◆ PROBLEM DESCRIPTION:
Copy verbatim the material from its first line to the line that holds "sin, cos, pi = math.sin, math.cos, math.pi", including that line.

— BEGIN RECORDED DATA —

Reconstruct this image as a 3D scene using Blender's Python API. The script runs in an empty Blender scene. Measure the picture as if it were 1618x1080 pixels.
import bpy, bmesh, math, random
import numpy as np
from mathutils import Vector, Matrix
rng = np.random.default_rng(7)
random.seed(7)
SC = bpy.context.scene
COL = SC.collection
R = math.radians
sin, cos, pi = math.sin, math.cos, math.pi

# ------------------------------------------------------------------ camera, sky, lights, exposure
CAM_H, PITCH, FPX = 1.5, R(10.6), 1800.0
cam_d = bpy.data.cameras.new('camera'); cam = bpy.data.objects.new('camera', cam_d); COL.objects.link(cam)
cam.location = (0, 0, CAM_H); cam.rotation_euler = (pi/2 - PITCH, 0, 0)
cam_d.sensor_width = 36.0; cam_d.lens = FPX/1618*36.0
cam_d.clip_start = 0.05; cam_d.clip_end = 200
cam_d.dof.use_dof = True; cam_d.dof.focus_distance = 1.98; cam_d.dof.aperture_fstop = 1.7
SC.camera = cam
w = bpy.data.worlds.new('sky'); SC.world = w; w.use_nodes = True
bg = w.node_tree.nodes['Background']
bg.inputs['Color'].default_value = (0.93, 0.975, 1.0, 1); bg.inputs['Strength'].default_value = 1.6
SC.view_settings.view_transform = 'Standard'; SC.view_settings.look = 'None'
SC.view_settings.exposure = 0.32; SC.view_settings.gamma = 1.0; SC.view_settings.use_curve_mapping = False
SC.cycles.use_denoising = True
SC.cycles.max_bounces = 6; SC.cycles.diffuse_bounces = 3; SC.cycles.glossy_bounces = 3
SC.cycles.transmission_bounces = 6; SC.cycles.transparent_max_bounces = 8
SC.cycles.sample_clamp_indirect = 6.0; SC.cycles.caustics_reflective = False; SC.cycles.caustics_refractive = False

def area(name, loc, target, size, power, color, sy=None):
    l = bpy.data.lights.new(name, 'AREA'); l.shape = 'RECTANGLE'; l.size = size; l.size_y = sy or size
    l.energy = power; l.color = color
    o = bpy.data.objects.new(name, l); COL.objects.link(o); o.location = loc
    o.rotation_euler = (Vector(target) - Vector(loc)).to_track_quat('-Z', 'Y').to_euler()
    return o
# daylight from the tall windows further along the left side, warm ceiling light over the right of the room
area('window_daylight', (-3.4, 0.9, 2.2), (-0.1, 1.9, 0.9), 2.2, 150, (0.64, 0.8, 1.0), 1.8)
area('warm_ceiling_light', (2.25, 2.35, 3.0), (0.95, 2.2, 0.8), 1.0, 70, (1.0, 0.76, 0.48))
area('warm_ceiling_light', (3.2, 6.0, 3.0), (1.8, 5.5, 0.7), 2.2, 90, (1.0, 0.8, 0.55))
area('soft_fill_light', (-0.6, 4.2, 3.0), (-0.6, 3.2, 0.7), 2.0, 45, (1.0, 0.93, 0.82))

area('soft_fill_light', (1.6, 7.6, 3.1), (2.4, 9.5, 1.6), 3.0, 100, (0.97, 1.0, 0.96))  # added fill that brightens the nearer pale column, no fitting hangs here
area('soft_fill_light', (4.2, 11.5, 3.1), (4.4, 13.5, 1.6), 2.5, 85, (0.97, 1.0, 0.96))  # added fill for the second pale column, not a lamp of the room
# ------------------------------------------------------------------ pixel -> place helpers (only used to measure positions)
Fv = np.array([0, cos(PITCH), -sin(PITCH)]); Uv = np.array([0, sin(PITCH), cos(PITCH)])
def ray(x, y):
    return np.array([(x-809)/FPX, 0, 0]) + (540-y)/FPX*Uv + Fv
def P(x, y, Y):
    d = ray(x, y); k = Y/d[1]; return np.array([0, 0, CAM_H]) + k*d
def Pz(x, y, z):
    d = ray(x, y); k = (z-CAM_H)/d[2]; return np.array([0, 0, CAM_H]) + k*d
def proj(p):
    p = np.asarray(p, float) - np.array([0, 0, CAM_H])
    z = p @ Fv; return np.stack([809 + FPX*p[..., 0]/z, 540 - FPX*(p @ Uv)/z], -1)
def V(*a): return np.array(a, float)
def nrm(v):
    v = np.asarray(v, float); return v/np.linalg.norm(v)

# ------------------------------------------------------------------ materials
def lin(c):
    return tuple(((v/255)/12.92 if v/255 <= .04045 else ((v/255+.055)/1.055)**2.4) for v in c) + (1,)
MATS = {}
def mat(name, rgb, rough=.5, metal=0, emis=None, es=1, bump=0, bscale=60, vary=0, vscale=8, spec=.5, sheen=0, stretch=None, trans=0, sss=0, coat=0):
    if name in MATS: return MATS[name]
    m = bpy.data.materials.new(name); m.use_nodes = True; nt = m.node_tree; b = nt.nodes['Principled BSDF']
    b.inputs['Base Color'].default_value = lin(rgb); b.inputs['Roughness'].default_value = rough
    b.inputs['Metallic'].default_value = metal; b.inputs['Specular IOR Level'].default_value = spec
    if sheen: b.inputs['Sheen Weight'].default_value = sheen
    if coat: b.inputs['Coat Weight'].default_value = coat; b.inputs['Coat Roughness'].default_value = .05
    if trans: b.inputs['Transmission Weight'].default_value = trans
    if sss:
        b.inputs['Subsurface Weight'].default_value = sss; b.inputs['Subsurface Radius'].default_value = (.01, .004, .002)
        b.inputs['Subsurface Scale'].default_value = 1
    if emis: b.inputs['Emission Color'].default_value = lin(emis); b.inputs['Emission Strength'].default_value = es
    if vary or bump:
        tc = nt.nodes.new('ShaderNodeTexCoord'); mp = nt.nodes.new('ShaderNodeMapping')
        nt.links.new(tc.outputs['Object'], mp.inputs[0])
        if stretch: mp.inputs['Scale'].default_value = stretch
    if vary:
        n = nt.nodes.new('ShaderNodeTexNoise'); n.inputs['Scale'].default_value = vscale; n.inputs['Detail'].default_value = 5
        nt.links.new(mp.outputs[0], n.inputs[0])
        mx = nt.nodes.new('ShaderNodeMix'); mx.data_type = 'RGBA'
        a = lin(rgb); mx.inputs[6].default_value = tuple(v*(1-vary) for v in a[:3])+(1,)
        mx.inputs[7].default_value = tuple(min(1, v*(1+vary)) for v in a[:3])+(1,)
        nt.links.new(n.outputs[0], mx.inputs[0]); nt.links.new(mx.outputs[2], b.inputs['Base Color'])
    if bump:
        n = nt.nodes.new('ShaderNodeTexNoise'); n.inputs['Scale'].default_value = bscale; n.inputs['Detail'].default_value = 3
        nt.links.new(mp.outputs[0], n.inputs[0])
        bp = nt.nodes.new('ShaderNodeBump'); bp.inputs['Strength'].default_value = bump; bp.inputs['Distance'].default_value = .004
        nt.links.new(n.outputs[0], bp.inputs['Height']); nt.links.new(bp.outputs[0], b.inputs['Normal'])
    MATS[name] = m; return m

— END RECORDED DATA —

◆ WRITTEN SOLUTION:
Reconstruct this image as a 3D scene using Blender's Python API. The script runs in an empty Blender scene. Measure the picture as if it were 1618x1080 pixels.
import bpy, bmesh, math, random
import numpy as np
from mathutils import Vector, Matrix
rng = np.random.default_rng(7)
random.seed(7)
SC = bpy.context.scene
COL = SC.collection
R = math.radians
sin, cos, pi = math.sin, math.cos, math.pi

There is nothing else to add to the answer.